IMO it’s really (or should be) more of an organizational issue than a battle over the investigative power of a unique feminist theoretical perspective. This is really turning into a snark hunt.*
astro, I’m sorry but I can’t really follow your logic here. I agree that, as a cross-disciplinary endeavor, feminist research has much in common with the sociological, historical and other disciplinary methods on which it draws and does not offer a discrete set of unique tools. However what is original to feminist research is precisely what you’re calling “gender centric endeavors”–which is to say, what makes feminist research identifiable as feminist research is the focus on gender.
What feminist researches are very often arguing is that the focus on gender adds something that wasn’t understood before. Hence, Scott’s chapter on Thompson’s The Making of the English Working Class changes the way that class is understood by removing the unintentional assumption that that working class was composed of men; it thus enriches understanding of the working-class history. Hence Kabeer’s study of gender in development policy in the third world shows how the UN and other well-meaning organizations inadvertently make counterproductive moves because they insufficiently attend the social reality of women in these countries. Hence Willis’s study of American culture shows how gendering–for men and women both–is central to our understanding of ourselves as consumers, as citizens, as Americans and so forth. The common thread here is what gender adds to understanding.
Now if your point is that such an understanding can be added simply by having researchers interested in gender working within various disciplines, I don’t disagree. The great majority of feminist research is being conducted in precisely that way: outside of Women Studies departments and within more traditional disciplines, as well other kinds of cross-disciplinary programs (e.g., area studies, development studies).
Now it’s quite possible that you’re actually saying what I just said–I can’t really tell. Because some of what you’re saying sounds as though your suspicious of the importance of considering gender, while some of what you’re saying sounds as though you simply feel as though it’s best done outside of Women Studies departments.

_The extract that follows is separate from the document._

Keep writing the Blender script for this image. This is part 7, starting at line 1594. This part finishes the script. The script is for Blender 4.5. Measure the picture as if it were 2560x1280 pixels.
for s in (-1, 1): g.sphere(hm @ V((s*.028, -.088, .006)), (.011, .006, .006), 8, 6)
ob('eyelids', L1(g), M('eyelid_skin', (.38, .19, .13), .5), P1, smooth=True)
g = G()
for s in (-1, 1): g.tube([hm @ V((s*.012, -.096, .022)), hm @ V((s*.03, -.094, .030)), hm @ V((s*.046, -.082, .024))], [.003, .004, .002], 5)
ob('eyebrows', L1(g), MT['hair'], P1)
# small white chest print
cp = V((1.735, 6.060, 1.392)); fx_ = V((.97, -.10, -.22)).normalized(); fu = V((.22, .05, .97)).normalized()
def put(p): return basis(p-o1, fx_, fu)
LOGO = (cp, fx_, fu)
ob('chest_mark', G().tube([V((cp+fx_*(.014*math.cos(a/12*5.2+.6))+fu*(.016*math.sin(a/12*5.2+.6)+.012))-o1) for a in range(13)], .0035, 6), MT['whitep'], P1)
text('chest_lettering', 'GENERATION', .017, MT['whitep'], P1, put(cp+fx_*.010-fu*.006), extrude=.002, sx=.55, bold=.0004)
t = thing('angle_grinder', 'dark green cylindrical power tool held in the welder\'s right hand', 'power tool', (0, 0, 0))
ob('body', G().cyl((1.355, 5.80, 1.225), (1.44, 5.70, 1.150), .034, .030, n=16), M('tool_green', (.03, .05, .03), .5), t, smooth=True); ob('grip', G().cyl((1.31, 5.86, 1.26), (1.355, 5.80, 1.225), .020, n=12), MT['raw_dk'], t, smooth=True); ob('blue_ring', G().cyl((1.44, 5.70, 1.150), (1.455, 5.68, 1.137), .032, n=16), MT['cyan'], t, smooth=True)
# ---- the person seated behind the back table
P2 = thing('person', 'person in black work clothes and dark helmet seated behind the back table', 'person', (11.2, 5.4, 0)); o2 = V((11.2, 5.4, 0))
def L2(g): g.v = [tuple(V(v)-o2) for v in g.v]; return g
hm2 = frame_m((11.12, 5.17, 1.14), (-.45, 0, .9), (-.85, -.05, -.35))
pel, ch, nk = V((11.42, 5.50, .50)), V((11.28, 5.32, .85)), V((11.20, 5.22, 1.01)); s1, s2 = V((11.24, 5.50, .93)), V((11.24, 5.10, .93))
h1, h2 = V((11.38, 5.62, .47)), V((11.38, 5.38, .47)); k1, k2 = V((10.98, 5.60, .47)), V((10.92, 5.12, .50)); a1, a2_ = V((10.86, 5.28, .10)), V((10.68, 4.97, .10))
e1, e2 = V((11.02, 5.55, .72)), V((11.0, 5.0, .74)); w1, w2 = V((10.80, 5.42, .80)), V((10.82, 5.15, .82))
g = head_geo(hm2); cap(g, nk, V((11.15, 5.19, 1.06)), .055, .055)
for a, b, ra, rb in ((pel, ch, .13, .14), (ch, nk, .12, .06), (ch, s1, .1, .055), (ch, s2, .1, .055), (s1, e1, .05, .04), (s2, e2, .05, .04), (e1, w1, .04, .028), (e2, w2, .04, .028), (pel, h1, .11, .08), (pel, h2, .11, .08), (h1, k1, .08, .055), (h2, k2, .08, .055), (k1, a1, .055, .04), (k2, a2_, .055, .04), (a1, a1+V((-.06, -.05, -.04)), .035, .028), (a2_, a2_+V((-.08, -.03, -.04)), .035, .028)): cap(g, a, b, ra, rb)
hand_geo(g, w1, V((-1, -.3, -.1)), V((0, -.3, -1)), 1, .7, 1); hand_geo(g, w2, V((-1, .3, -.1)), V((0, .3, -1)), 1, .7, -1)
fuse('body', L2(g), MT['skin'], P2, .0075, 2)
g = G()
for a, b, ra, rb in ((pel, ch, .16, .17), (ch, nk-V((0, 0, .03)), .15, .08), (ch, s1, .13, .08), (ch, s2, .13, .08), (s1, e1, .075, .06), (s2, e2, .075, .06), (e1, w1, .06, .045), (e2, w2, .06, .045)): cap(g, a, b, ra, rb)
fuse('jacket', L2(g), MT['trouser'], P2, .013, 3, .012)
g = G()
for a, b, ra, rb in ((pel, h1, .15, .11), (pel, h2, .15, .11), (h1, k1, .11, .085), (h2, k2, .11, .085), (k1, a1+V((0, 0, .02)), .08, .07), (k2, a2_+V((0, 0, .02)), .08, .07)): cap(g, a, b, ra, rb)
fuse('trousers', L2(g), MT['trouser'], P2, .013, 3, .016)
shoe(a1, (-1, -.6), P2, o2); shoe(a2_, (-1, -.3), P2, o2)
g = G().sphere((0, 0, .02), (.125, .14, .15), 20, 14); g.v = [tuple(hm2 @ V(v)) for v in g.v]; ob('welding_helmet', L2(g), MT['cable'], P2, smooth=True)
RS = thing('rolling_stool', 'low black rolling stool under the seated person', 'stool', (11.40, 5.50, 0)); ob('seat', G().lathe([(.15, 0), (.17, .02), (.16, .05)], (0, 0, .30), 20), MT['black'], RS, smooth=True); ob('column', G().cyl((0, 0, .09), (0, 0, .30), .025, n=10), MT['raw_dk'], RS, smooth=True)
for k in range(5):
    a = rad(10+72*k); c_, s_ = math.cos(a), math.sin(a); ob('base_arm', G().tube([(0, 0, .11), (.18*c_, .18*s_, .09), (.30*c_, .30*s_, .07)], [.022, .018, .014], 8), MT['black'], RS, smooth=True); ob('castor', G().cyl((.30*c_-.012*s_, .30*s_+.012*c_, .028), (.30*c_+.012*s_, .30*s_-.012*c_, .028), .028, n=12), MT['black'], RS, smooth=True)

If the latter is your point I think there are some good reasons (some of which have been said in the other thread) for why their should be programs combining researchers from various disciplines whose common interest is the focus on sex/gender. As I said before, I’d prefer for such programs to be called “Gender Studies” rather than “Women Studies” but, again, I wholeheartedly support any kind of program that gives place to feminist scholarship which I continue to find illuminating, important and, where empirical claims are being made, factually accurate.